OK WELL WTF IS IT SUPPOSED TO SOUND LIKE? ME ON MY KNEES BEGGING FOR YOUR FORGIVENESS? PRAYING TO THE LORD FOR HIM TO FORGIVE MY SINS? SLAUGHTERING MY FIRSTBORN AS PENANCE? Yet they ask me why am I'm never happy and why I don't open up to them. I mean it's clear as day isn't it. The moment I make ONE mistake ONE flaw, "What the hell is wrong with me" So me being emotional I start to tear up, can you blame me? So he tells me to finish cleaning up the backyard and the moment my mom comes to tell me something, she sees me on the verge of bawling, she couldn't give less of a flying fuck.
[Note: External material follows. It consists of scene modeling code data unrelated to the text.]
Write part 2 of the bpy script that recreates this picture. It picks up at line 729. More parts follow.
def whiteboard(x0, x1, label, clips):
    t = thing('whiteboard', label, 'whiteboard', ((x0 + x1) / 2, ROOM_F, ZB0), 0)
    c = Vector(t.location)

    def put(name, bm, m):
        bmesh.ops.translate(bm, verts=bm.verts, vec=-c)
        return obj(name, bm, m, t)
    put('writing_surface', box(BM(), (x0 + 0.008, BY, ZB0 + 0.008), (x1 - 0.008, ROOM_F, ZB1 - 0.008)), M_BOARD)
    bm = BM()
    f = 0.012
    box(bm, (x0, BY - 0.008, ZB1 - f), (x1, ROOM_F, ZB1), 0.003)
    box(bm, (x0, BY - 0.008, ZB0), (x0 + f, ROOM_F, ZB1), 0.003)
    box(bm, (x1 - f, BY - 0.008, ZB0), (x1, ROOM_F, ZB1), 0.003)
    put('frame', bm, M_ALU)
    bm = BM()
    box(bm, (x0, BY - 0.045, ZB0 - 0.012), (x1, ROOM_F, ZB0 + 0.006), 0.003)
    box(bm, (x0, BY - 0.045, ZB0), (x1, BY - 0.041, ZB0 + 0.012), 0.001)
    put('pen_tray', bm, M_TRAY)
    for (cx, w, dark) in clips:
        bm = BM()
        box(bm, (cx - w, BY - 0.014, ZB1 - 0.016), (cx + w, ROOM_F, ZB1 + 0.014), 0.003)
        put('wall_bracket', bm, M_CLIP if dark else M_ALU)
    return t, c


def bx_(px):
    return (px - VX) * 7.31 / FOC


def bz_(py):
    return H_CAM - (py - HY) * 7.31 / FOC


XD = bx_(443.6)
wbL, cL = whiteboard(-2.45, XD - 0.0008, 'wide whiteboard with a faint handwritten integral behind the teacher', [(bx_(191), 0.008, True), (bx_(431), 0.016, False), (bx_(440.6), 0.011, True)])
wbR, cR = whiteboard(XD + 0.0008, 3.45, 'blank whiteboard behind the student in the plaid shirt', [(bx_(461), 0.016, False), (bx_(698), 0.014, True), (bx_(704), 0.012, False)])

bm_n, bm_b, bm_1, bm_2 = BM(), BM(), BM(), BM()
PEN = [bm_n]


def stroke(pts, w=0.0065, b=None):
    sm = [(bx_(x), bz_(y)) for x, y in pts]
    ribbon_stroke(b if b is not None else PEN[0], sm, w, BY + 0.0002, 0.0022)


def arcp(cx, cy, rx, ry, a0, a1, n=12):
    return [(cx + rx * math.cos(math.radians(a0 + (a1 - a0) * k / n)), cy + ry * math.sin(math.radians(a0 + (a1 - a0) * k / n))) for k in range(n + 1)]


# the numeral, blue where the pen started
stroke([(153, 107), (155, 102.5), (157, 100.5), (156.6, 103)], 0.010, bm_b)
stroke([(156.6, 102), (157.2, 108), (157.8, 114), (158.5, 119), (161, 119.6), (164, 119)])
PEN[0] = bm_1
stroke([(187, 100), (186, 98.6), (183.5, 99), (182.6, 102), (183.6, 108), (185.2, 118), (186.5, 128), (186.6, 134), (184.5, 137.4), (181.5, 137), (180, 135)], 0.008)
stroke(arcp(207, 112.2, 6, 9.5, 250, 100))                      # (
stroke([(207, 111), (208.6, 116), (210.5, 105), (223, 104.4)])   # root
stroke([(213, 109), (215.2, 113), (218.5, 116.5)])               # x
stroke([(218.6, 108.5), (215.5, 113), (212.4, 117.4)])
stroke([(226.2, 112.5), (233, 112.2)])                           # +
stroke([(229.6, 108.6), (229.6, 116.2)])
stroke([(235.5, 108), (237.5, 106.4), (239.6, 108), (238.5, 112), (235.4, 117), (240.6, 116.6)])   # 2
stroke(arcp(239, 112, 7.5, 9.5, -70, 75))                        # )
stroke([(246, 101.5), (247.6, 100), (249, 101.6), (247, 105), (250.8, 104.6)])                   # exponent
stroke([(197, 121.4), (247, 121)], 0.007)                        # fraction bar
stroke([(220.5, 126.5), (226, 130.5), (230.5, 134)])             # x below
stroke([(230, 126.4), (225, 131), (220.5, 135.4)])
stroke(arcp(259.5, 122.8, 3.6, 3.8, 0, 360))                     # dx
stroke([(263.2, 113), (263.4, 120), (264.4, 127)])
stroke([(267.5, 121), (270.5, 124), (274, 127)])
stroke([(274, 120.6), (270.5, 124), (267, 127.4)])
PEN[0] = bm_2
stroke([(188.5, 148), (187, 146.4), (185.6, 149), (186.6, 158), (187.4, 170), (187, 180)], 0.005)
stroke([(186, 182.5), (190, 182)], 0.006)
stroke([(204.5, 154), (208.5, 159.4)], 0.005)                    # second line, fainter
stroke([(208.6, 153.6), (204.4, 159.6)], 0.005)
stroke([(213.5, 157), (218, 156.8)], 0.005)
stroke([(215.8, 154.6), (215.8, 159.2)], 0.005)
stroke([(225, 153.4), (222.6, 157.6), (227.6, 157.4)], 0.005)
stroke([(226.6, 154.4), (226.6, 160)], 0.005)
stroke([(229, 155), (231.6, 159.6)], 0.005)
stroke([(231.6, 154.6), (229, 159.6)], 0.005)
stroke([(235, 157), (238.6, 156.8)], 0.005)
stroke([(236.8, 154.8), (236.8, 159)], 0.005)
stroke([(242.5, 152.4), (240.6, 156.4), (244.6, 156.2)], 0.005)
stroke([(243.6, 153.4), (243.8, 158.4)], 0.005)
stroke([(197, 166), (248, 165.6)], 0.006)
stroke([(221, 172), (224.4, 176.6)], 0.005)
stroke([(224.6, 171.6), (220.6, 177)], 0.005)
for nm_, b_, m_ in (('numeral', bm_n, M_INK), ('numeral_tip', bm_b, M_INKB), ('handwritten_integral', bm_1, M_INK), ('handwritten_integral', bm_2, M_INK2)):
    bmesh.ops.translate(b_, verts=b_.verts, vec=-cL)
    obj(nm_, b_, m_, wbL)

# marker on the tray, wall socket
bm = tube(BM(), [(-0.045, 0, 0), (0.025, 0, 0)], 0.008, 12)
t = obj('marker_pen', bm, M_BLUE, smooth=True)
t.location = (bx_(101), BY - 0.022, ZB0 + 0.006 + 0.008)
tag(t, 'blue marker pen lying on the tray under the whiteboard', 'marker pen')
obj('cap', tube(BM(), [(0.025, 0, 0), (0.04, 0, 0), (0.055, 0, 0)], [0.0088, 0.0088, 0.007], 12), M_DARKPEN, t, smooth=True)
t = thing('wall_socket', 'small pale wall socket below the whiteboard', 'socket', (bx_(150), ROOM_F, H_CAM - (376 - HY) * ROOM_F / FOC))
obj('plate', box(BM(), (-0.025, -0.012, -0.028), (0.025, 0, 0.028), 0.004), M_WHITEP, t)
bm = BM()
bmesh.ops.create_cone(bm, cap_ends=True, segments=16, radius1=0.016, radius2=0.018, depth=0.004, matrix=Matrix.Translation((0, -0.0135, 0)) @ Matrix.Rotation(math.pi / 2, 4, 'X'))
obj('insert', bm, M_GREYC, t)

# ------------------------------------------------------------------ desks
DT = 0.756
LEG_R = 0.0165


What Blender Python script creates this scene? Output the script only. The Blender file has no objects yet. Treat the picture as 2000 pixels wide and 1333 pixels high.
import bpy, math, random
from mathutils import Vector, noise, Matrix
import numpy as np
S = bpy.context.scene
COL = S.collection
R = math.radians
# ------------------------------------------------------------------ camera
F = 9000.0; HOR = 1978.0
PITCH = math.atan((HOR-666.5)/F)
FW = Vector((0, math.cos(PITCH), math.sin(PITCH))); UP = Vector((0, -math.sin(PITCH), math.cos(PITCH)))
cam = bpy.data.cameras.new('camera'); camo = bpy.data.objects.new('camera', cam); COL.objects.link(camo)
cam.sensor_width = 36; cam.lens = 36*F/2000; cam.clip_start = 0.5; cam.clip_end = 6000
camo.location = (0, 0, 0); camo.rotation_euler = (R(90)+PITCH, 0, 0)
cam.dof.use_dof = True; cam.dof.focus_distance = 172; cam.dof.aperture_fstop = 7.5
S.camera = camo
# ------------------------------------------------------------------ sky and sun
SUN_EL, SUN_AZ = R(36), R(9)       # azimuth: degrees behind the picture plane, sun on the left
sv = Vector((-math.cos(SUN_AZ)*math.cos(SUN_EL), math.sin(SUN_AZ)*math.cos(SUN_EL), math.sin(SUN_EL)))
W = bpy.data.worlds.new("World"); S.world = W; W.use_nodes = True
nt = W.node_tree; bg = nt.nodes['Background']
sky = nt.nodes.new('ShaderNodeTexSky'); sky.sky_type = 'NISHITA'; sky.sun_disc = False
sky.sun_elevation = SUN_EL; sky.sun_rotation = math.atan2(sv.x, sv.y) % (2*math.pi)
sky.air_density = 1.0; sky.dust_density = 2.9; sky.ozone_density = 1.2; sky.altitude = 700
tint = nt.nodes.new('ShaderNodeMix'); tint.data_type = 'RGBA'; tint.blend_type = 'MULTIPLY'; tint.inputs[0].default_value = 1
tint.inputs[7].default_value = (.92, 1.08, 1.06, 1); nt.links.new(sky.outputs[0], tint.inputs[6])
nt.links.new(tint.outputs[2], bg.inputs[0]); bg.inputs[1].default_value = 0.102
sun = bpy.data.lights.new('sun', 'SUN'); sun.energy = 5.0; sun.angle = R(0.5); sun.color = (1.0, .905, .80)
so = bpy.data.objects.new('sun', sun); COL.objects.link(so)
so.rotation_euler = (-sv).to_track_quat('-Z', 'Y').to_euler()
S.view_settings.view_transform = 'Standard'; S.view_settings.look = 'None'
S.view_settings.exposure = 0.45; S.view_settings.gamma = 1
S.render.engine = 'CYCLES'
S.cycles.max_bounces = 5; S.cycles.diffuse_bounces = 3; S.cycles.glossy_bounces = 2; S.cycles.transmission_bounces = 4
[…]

She ignores me and tells me to put laundry away then leaves with my dad to get their car.

I might be overreacting but that's not how you treat your child. You don't tell them that everyone makes mistakes and in the same breath talk to them like they are a mistake. You and why I'm so tense and stressed yet the moment I do something wrong, AFTER FIXING IT AS BEST AS I CAN you act as if I've become the antichrist. I can't go back and time and erase my mistakes. They act as if I'll never be nice ever again and I'll be a shitty person for the rest of my life. Wait until tonight when they act like nothing ever happened.